Um recente relatório do New York Times sobre uma rede de 12 bases secretas da CIA estabelecidas ao longo da fronteira da Ucrânia com a Rússia após o golpe Euromaidan, de 2014, sugere que o plano de conflito já estava em gestação há muito tempo.
Em entrevista à Sputnik em 21 de fevereiro, o ex-analista da CIA Larry Johnson disse que a Ucrânia foi imediatamente transformada em um proxy militar dos EUA após o golpe.
“Antes de 2014, você não via muitos exercícios da OTAN com a participação da Ucrânia. Após 2014, a Ucrânia, embora não fosse formalmente membro da OTAN, era regularmente incluída nesses exercícios anuais conjuntos, o que significava que a Ucrânia então se tornou um proxy [procurador] para uma Guerra Fria,” disse Johnson. “Ela se tornou um proxy para o Ocidente lutar contra a Rússia. E acho que é por isso que eles estavam lentamente construindo a Ucrânia.”

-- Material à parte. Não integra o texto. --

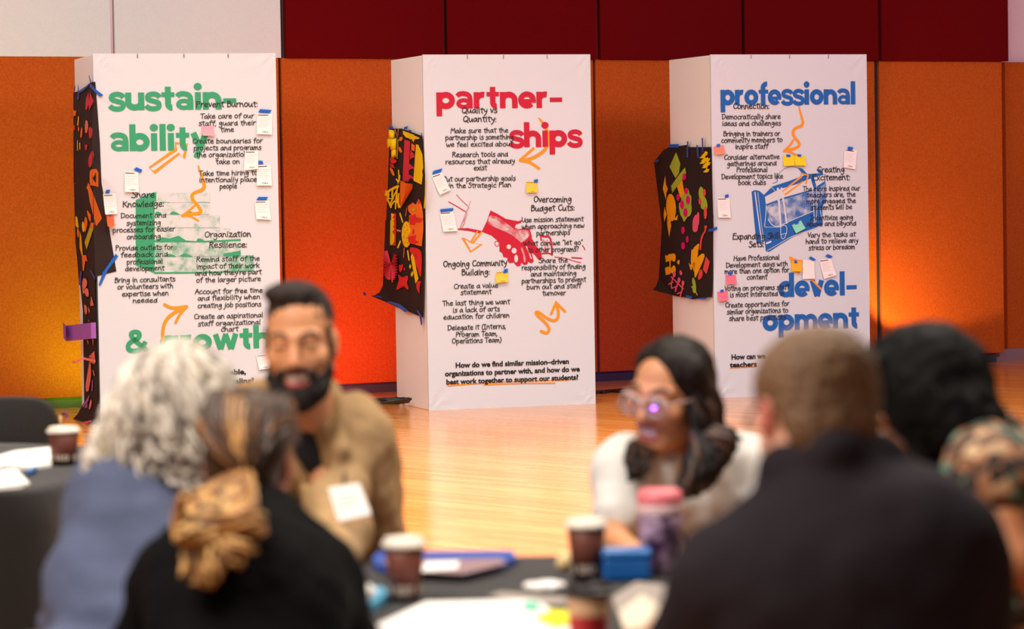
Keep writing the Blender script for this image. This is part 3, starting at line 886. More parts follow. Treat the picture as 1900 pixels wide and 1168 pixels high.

“Na essência, o que se resume é que o Ocidente simplesmente decidiu que queria pegar a Rússia. No cerne disso, eles estavam procurando uma estratégia de longo prazo para isolar a Rússia. E a chave para isso era trazer a Ucrânia para o campo ocidental, trazer a Ucrânia para a OTAN, trazer a Ucrânia para a UE e, portanto, isolar completamente, pelo menos eles achavam que poderiam isolar a Rússia. Porque eu acho que pelo menos havia algum reconhecimento em alguns círculos governamentais de que a Rússia tem uma riqueza enorme e recursos naturais. E é melhor para nós tê-los do que para a Rússia tê-los. Acho que essa era a atitude”, concluiu Johnson.